Nora Goldstein
BioCycle March/April 2016
“California Farmers Favor Municipal Composting Programs”
That was the headline of a news item in the Organic World department of Organic Gardening magazine in July 1953. BioCycle founder Jerome Goldstein had just started working at Organic Gardening (he subsequently started BioCycle in 1960, under the name Compost Science). Here’s an excerpt from the news item:
“In answer to the question, ‘Will the farmers buy the compost?’ which has long been the basis for disputing the value of municipal composting programs along California’s citrus belt, farm columnist Tom Cleveland asserts that there are encouraging indications not only that they will, but that many growers are realizing the importance of organics in general … Organics, he declares, improves the soil tilth, water penetration and water-holding capacity of the soil, as well as being relatively high in phosphorus and potash. He called for full recognition of the serious need for returning to the soil all the organic material we can get.”

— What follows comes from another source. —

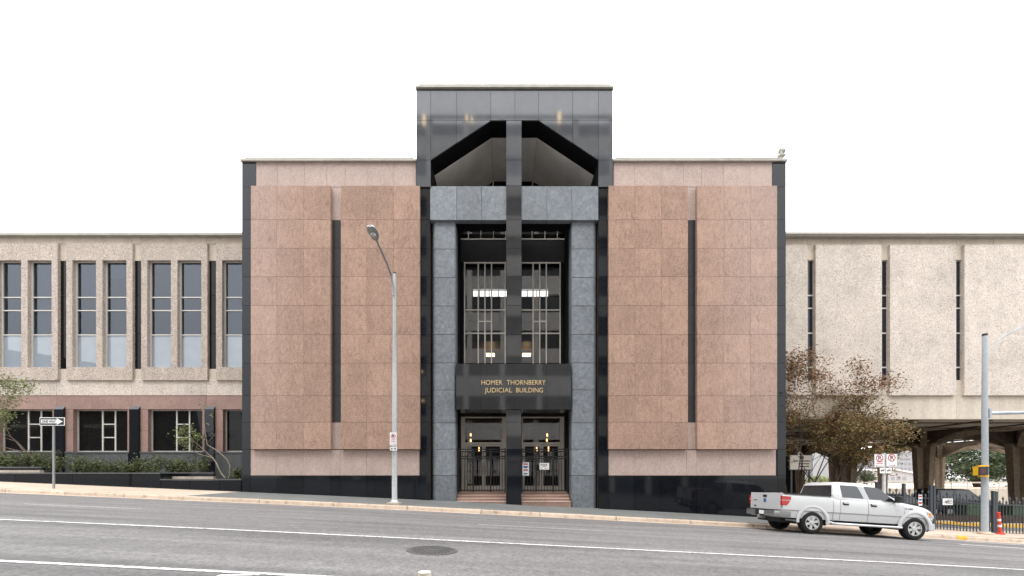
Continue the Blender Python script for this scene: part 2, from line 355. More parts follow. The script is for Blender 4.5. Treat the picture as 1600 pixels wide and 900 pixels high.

The essence of the news item has Jerry’s fingerprints all over it, and if he were here today, more than 60 years later, he would likely smile and say, “that’s why we’re in this for the long game.” And while it is quite the long game, we are inching toward the end zone. In the Opening Plenary on April 5, CalRecycle Director Scott Smithline will give an overview of California’s increased pace to capture organics and get them back to the soil. He will be followed by Brian Leahy, Director of California’s Department of Pesticide Regulation. His presentation is titled “Compost Connections To California Agriculture.” That afternoon, there is a session dedicated to the California Department of Food and Agriculture’s Healthy Soils Initiative, which includes incentivizing farmers to use compost.
But it’s not just California farmers who recognize the benefits of compost. Compost application trials and demonstrations are happening in western Washington State and British Columbia. Hillsborough County, Florida’s biosolids and yard trimmings cocomposting project is targeting farmers in its region as its prime compost market.
When you think about it, whether we are talking about model municipal organics recycling programs, anaerobic digestion and digestate, organics contaminant reduction or composting BMPs, all roads lead back to returning organics to soils. To make that happen, we must collect and process the organics without public health or environmental impacts. We must keep the organics streams free of contamination. We must maximize the resource inputs required to grow food by making sure edible food gets to people — and then back to soils.
Jerry, we hear your message loud and clear: It’s a long game, but we are in it to win it.